What to do: Write out the data below in full. Keep it exact.

Source material:
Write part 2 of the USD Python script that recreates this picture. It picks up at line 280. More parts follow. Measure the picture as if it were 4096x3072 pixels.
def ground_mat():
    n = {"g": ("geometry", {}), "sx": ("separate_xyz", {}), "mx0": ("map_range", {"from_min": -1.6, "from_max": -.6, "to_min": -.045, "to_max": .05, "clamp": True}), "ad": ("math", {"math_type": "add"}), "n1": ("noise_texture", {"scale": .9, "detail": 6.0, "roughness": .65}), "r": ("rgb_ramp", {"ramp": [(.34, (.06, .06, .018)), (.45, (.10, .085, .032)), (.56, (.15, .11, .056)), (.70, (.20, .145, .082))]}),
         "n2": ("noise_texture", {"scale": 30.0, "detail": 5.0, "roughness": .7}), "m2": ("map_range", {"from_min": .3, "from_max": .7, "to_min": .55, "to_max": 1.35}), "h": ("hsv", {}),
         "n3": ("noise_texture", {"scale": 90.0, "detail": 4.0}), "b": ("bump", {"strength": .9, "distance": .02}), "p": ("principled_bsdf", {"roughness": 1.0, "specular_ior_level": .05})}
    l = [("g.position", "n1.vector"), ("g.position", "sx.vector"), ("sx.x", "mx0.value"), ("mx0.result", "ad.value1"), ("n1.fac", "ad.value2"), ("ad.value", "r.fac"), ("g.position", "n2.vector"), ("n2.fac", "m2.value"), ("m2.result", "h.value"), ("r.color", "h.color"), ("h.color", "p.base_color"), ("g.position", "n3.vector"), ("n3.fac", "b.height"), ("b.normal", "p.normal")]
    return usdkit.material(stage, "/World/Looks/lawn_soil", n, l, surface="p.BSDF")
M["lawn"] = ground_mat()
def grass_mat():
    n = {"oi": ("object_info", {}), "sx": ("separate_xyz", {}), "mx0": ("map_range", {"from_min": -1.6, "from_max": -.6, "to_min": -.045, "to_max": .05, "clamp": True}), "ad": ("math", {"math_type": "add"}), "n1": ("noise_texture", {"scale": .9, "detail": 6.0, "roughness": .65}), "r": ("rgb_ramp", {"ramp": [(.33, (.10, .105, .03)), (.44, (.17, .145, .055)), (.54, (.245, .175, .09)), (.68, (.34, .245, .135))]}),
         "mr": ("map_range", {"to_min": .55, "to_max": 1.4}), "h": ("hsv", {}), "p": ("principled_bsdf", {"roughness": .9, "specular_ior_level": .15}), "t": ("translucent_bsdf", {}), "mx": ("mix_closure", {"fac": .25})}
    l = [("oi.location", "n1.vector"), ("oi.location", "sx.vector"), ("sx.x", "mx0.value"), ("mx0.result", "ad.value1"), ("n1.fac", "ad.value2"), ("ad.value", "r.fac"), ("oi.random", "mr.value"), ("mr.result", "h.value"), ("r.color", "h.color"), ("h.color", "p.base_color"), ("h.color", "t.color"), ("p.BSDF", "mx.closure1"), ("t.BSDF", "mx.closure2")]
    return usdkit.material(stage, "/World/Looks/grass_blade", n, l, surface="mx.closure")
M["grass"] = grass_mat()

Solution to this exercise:
Write part 2 of the USD Python script that recreates this picture. It picks up at line 280. More parts follow. Measure the picture as if it were 4096x3072 pixels.
def ground_mat():
    n = {"g": ("geometry", {}), "sx": ("separate_xyz", {}), "mx0": ("map_range", {"from_min": -1.6, "from_max": -.6, "to_min": -.045, "to_max": .05, "clamp": True}), "ad": ("math", {"math_type": "add"}), "n1": ("noise_texture", {"scale": .9, "detail": 6.0, "roughness": .65}), "r": ("rgb_ramp", {"ramp": [(.34, (.06, .06, .018)), (.45, (.10, .085, .032)), (.56, (.15, .11, .056)), (.70, (.20, .145, .082))]}),
         "n2": ("noise_texture", {"scale": 30.0, "detail": 5.0, "roughness": .7}), "m2": ("map_range", {"from_min": .3, "from_max": .7, "to_min": .55, "to_max": 1.35}), "h": ("hsv", {}),
         "n3": ("noise_texture", {"scale": 90.0, "detail": 4.0}), "b": ("bump", {"strength": .9, "distance": .02}), "p": ("principled_bsdf", {"roughness": 1.0, "specular_ior_level": .05})}
    l = [("g.position", "n1.vector"), ("g.position", "sx.vector"), ("sx.x", "mx0.value"), ("mx0.result", "ad.value1"), ("n1.fac", "ad.value2"), ("ad.value", "r.fac"), ("g.position", "n2.vector"), ("n2.fac", "m2.value"), ("m2.result", "h.value"), ("r.color", "h.color"), ("h.color", "p.base_color"), ("g.position", "n3.vector"), ("n3.fac", "b.height"), ("b.normal", "p.normal")]
    return usdkit.material(stage, "/World/Looks/lawn_soil", n, l, surface="p.BSDF")
M["lawn"] = ground_mat()
def grass_mat():
    n = {"oi": ("object_info", {}), "sx": ("separate_xyz", {}), "mx0": ("map_range", {"from_min": -1.6, "from_max": -.6, "to_min": -.045, "to_max": .05, "clamp": True}), "ad": ("math", {"math_type": "add"}), "n1": ("noise_texture", {"scale": .9, "detail": 6.0, "roughness": .65}), "r": ("rgb_ramp", {"ramp": [(.33, (.10, .105, .03)), (.44, (.17, .145, .055)), (.54, (.245, .175, .09)), (.68, (.34, .245, .135))]}),
         "mr": ("map_range", {"to_min": .55, "to_max": 1.4}), "h": ("hsv", {}), "p": ("principled_bsdf", {"roughness": .9, "specular_ior_level": .15}), "t": ("translucent_bsdf", {}), "mx": ("mix_closure", {"fac": .25})}
    l = [("oi.location", "n1.vector"), ("oi.location", "sx.vector"), ("sx.x", "mx0.value"), ("mx0.result", "ad.value1"), ("n1.fac", "ad.value2"), ("ad.value", "r.fac"), ("oi.random", "mr.value"), ("mr.result", "h.value"), ("r.color", "h.color"), ("h.color", "p.base_color"), ("h.color", "t.color"), ("p.BSDF", "mx.closure1"), ("t.BSDF", "mx.closure2")]
    return usdkit.material(stage, "/World/Looks/grass_blade", n, l, surface="mx.closure")
M["grass"] = grass_mat()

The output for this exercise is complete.